Your task.
In your copy, leave out the pictures; write out all the data exactly.

[Entries with scene source code]
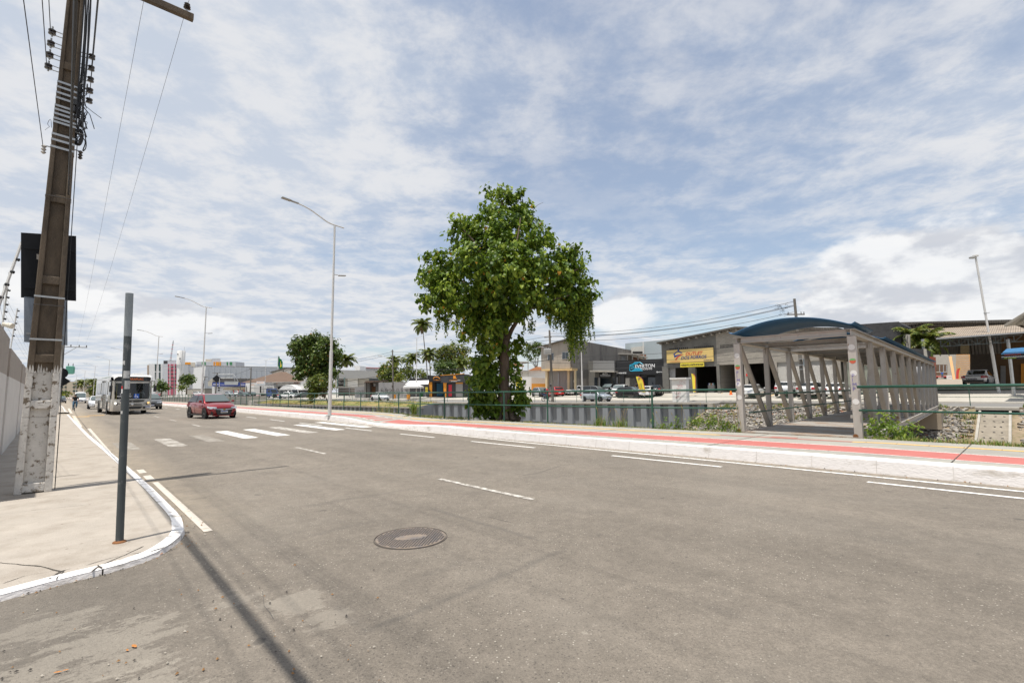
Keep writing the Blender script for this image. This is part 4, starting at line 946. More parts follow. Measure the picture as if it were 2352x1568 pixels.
def crown(blobs,density,size,rr,heart=False,tones=(.5,.24,.23,.03),droop=.6,shell=.45,cull=None,wid=.8,per=9,spread=1.0):
 "leaves near the skin of many overlapping clumps; blobs = (centre, radius)"
 mb=MB()
 for c_,r in blobs:
  k=int(density*r*r)
  for _ in range(max(3,k//per)):
   d=rvec(rr);q=c_+d*r*(1-shell*rr.random()**1.6);q.z+=.12*r*rr.uniform(-1,1)
   if cull and cull(q,rr):continue
   tb=rr.random();sub_r=size*rr.uniform(.8,2.0)*spread
   for _ in range(per):
    p=q+rvec(rr)*sub_r*rr.random()**.5
    nrm=(d*.9+V((0,0,.55))+rvec(rr)*.75)
    ax=V((d.x*.5,d.y*.5,-droop))+rvec(rr)*.55
    t=rr.random()*.6+tb*.4
    mb.mi=3 if t>1-tones[3]and rr.random()<.8 or rr.random()<tones[3]*.6 else(1 if t<tones[1]+.08 else 0 if t<tones[1]+tones[0]else 2)
    leaf(mb,p,nrm,ax,size*rr.uniform(.55,1.35),heart=heart,wid=wid)
 return mb
def limb(mb,pts,r0,r1,n=8,wob=.04,rr=R):
 pts=smooth_line([V(p)for p in pts],2);k=len(pts)
 pts=[p+V((wob*noise.noise(p*1.3),wob*noise.noise(p*1.3+V((7,0,0))),0))*(i>0)for i,p in enumerate(pts)]
 mb.tube(pts,[r0+(r1-r0)*(i/(k-1))**.8 for i in range(k)],n)
TB=G(1160,961,.2);TY=TB.y
def tp_(x,y,dy=0.0):return P(926+.38375*x,385.8+.38375*y,TY+dy)
KM=.38375*TY/1110/math.cos(rad(3))
tree=thing('street_tree','tall leafy street tree with hanging creepers and ivy covered trunk by the canal railing','tree',TB)
rr=random.Random(11)
mb=MB()
ring=[]
limb(mb,[tp_(578,1496)-TB,tp_(590,1440)-TB,tp_(600,1350)-TB,tp_(606,1230)-TB,tp_(606,1120)-TB,tp_(612,1030)-TB],.30,.215,14,.03)
for a in range(7):
 t=a*math.tau/7+.3;mb2=[V((.62*math.cos(t)*(1+.25*math.sin(3*t)),.5*math.sin(t),-.08)),V((.33*math.cos(t),.3*math.sin(t),.12)),V((.20*math.cos(t),.2*math.sin(t),.75)),V((.15*math.cos(t)+.06,.15*math.sin(t),1.5))]
 limb(mb,mb2,.15,.12,7,.02)
mb.build('trunk',M_bark,tree,smooth=True)
mb=MB()
base=tp_(610,1040)-TB
for pts,r0 in(([(612,1050,0),(585,960,.0),(530,850,.3),(430,740,.6),(300,640,.9),(190,600,1.0)],.15),([(612,1050,0),(650,965,0),(700,880,-.2),(800,760,-.4),(930,660,-.6),(1050,600,-.8)],.14),([(612,1050,0),(610,940,.1),(600,780,.1),(610,560,0),(600,360,0),(590,200,0)],.17),([(610,800,.1),(540,640,-.6),(450,480,-1.2),(360,370,-1.4)],.09),([(605,760,0),(690,600,.8),(770,470,1.2),(850,400,1.3)],.09),([(605,800,0),(640,640,-1.5),(680,480,-1.9),(700,300,-1.2)],.09),([(560,900,.2),(450,850,-1.2),(330,790,-1.6)],.08),([(720,860,-.2),(850,800,-1.4),(1000,760,-1.5)],.08),([(605,820,0),(560,700,1.8),(500,600,2.4)],.09),([(640,820,0),(760,720,1.8),(860,640,2.2)],.09),([(612,1060,0),(560,1000,-.2),(500,960,-.5),(440,930,-.7)],.07),([(340,340,-1.4),(345,290,-1.3),(330,262,-1.3)],.02),([(770,260,.5),(800,225,.5),(840,208,.5)],.018)):
 limb(mb,[tp_(*p)-TB for p in pts],r0,r0*.28,7,.08)
mb.build('branches',M_bark,tree,smooth=True)
BL=[(585,150,52),(560,150,40),(505,142,24),(690,155,48),(640,200,60),(735,215,34),(540,250,74),(680,285,92),(560,370,115),(750,340,60),(400,350,75),(310,320,48),(330,420,60),(430,450,105),(640,470,140),(800,420,85),(875,385,40),(860,440,45),(160,545,50),(235,530,50),(300,590,95),(150,650,62),(210,650,85),(450,590,130),(600,640,150),(770,590,120),(930,510,55),(985,520,55),(1060,500,50),(1040,560,55),(900,630,110),(1010,640,80),(1095,680,48),(1125,745,34),(140,760,50),(200,770,75),(150,835,38),(300,740,110),(400,850,80),(450,770,125),(610,800,130),(760,750,120),(500,890,95),(430,950,62),(590,920,70),(960,740,95),(1050,760,75),(850,790,75),(450,1010,45),(380,1000,30),(700,880,55),(500,1000,60),(560,985,45),(480,1055,50),(535,1060,45),(420,985,45),(560,930,60),(340,880,60),(250,850,50),(640,880,60),(900,840,60),(1010,830,60),(940,860,45)]
blobs=[]
for x,y,r in BL:
 e=abs(x-610)/560
 for k in range(2 if r>60 else 1):
  dy=rr.uniform(-1,1)*2.9*(1-e*.75)*(.5 if y<260 else 1)
  if r>60:dy=(-1 if k==0 else 1)*rr.uniform(.25,1)*2.7*(1-e*.7)*(.45 if y<300 else 1)
  blobs.append((tp_(x,y,dy)-TB,r*KM*(1.0 if k==0 else .9)))
crown(blobs,680,.185,rr,heart=True,tones=(.44,.24,.30,.014),droop=1.15,per=16,spread=1.15,shell=.7).build('crown',LF,tree)
ivy=[(470,1165,55),(520,1110,50),(560,1180,35),(450,1250,62),(520,1240,60),(480,1330,72),(425,1375,40),(540,1330,45),(500,1410,60),(545,1440,42),(480,1450,35),(690,1030,32),(655,1080,28),(705,1085,22),(650,1160,35),(668,1240,32),(690,1310,44),(700,1380,42),(665,1430,42),(690,1450,25),(575,1060,26),(560,1020,34)]
bl2=[]
for x,y,r in ivy:bl2.append((tp_(x,y,rr.uniform(-.45,.35))-TB,r*KM))
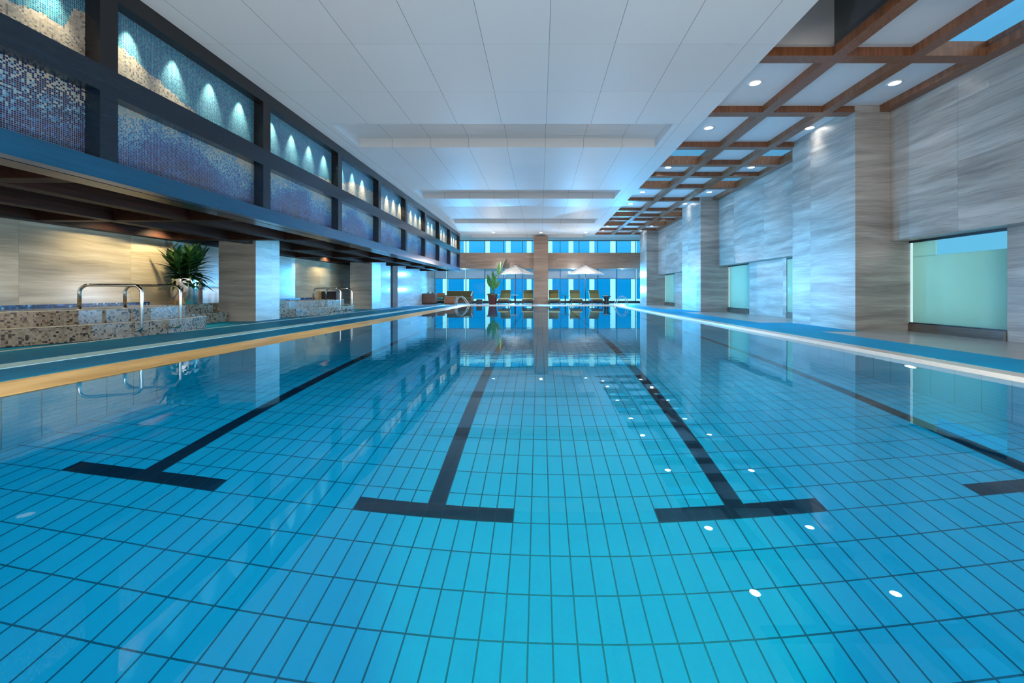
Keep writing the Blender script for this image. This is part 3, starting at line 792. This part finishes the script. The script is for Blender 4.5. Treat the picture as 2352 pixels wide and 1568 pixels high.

Exercise result.
Keep writing the Blender script for this image. This is part 4, starting at line 946. More parts follow. Measure the picture as if it were 2352x1568 pixels.
def crown(blobs,density,size,rr,heart=False,tones=(.5,.24,.23,.03),droop=.6,shell=.45,cull=None,wid=.8,per=9,spread=1.0):
 "leaves near the skin of many overlapping clumps; blobs = (centre, radius)"
 mb=MB()
 for c_,r in blobs:
  k=int(density*r*r)
  for _ in range(max(3,k//per)):
   d=rvec(rr);q=c_+d*r*(1-shell*rr.random()**1.6);q.z+=.12*r*rr.uniform(-1,1)
   if cull and cull(q,rr):continue
   tb=rr.random();sub_r=size*rr.uniform(.8,2.0)*spread
   for _ in range(per):
    p=q+rvec(rr)*sub_r*rr.random()**.5
    nrm=(d*.9+V((0,0,.55))+rvec(rr)*.75)
    ax=V((d.x*.5,d.y*.5,-droop))+rvec(rr)*.55
    t=rr.random()*.6+tb*.4
    mb.mi=3 if t>1-tones[3]and rr.random()<.8 or rr.random()<tones[3]*.6 else(1 if t<tones[1]+.08 else 0 if t<tones[1]+tones[0]else 2)
    leaf(mb,p,nrm,ax,size*rr.uniform(.55,1.35),heart=heart,wid=wid)
 return mb
def limb(mb,pts,r0,r1,n=8,wob=.04,rr=R):
 pts=smooth_line([V(p)for p in pts],2);k=len(pts)
 pts=[p+V((wob*noise.noise(p*1.3),wob*noise.noise(p*1.3+V((7,0,0))),0))*(i>0)for i,p in enumerate(pts)]
 mb.tube(pts,[r0+(r1-r0)*(i/(k-1))**.8 for i in range(k)],n)
TB=G(1160,961,.2);TY=TB.y
def tp_(x,y,dy=0.0):return P(926+.38375*x,385.8+.38375*y,TY+dy)
KM=.38375*TY/1110/math.cos(rad(3))
tree=thing('street_tree','tall leafy street tree with hanging creepers and ivy covered trunk by the canal railing','tree',TB)
rr=random.Random(11)
mb=MB()
ring=[]
limb(mb,[tp_(578,1496)-TB,tp_(590,1440)-TB,tp_(600,1350)-TB,tp_(606,1230)-TB,tp_(606,1120)-TB,tp_(612,1030)-TB],.30,.215,14,.03)
for a in range(7):
 t=a*math.tau/7+.3;mb2=[V((.62*math.cos(t)*(1+.25*math.sin(3*t)),.5*math.sin(t),-.08)),V((.33*math.cos(t),.3*math.sin(t),.12)),V((.20*math.cos(t),.2*math.sin(t),.75)),V((.15*math.cos(t)+.06,.15*math.sin(t),1.5))]
 limb(mb,mb2,.15,.12,7,.02)
mb.build('trunk',M_bark,tree,smooth=True)
mb=MB()
base=tp_(610,1040)-TB
for pts,r0 in(([(612,1050,0),(585,960,.0),(530,850,.3),(430,740,.6),(300,640,.9),(190,600,1.0)],.15),([(612,1050,0),(650,965,0),(700,880,-.2),(800,760,-.4),(930,660,-.6),(1050,600,-.8)],.14),([(612,1050,0),(610,940,.1),(600,780,.1),(610,560,0),(600,360,0),(590,200,0)],.17),([(610,800,.1),(540,640,-.6),(450,480,-1.2),(360,370,-1.4)],.09),([(605,760,0),(690,600,.8),(770,470,1.2),(850,400,1.3)],.09),([(605,800,0),(640,640,-1.5),(680,480,-1.9),(700,300,-1.2)],.09),([(560,900,.2),(450,850,-1.2),(330,790,-1.6)],.08),([(720,860,-.2),(850,800,-1.4),(1000,760,-1.5)],.08),([(605,820,0),(560,700,1.8),(500,600,2.4)],.09),([(640,820,0),(760,720,1.8),(860,640,2.2)],.09),([(612,1060,0),(560,1000,-.2),(500,960,-.5),(440,930,-.7)],.07),([(340,340,-1.4),(345,290,-1.3),(330,262,-1.3)],.02),([(770,260,.5),(800,225,.5),(840,208,.5)],.018)):
 limb(mb,[tp_(*p)-TB for p in pts],r0,r0*.28,7,.08)
mb.build('branches',M_bark,tree,smooth=True)
BL=[(585,150,52),(560,150,40),(505,142,24),(690,155,48),(640,200,60),(735,215,34),(540,250,74),(680,285,92),(560,370,115),(750,340,60),(400,350,75),(310,320,48),(330,420,60),(430,450,105),(640,470,140),(800,420,85),(875,385,40),(860,440,45),(160,545,50),(235,530,50),(300,590,95),(150,650,62),(210,650,85),(450,590,130),(600,640,150),(770,590,120),(930,510,55),(985,520,55),(1060,500,50),(1040,560,55),(900,630,110),(1010,640,80),(1095,680,48),(1125,745,34),(140,760,50),(200,770,75),(150,835,38),(300,740,110),(400,850,80),(450,770,125),(610,800,130),(760,750,120),(500,890,95),(430,950,62),(590,920,70),(960,740,95),(1050,760,75),(850,790,75),(450,1010,45),(380,1000,30),(700,880,55),(500,1000,60),(560,985,45),(480,1055,50),(535,1060,45),(420,985,45),(560,930,60),(340,880,60),(250,850,50),(640,880,60),(900,840,60),(1010,830,60),(940,860,45)]
blobs=[]
for x,y,r in BL:
 e=abs(x-610)/560
 for k in range(2 if r>60 else 1):
  dy=rr.uniform(-1,1)*2.9*(1-e*.75)*(.5 if y<260 else 1)
  if r>60:dy=(-1 if k==0 else 1)*rr.uniform(.25,1)*2.7*(1-e*.7)*(.45 if y<300 else 1)
  blobs.append((tp_(x,y,dy)-TB,r*KM*(1.0 if k==0 else .9)))
crown(blobs,680,.185,rr,heart=True,tones=(.44,.24,.30,.014),droop=1.15,per=16,spread=1.15,shell=.7).build('crown',LF,tree)
ivy=[(470,1165,55),(520,1110,50),(560,1180,35),(450,1250,62),(520,1240,60),(480,1330,72),(425,1375,40),(540,1330,45),(500,1410,60),(545,1440,42),(480,1450,35),(690,1030,32),(655,1080,28),(705,1085,22),(650,1160,35),(668,1240,32),(690,1310,44),(700,1380,42),(665,1430,42),(690,1450,25),(575,1060,26),(560,1020,34)]
bl2=[]
for x,y,r in ivy:bl2.append((tp_(x,y,rr.uniform(-.45,.35))-TB,r*KM))
Keep writing the Blender script for this image. This is part 3, starting at line 792. This part finishes the script. The script is for Blender 4.5. Treat the picture as 2352 pixels wide and 1568 pixels high.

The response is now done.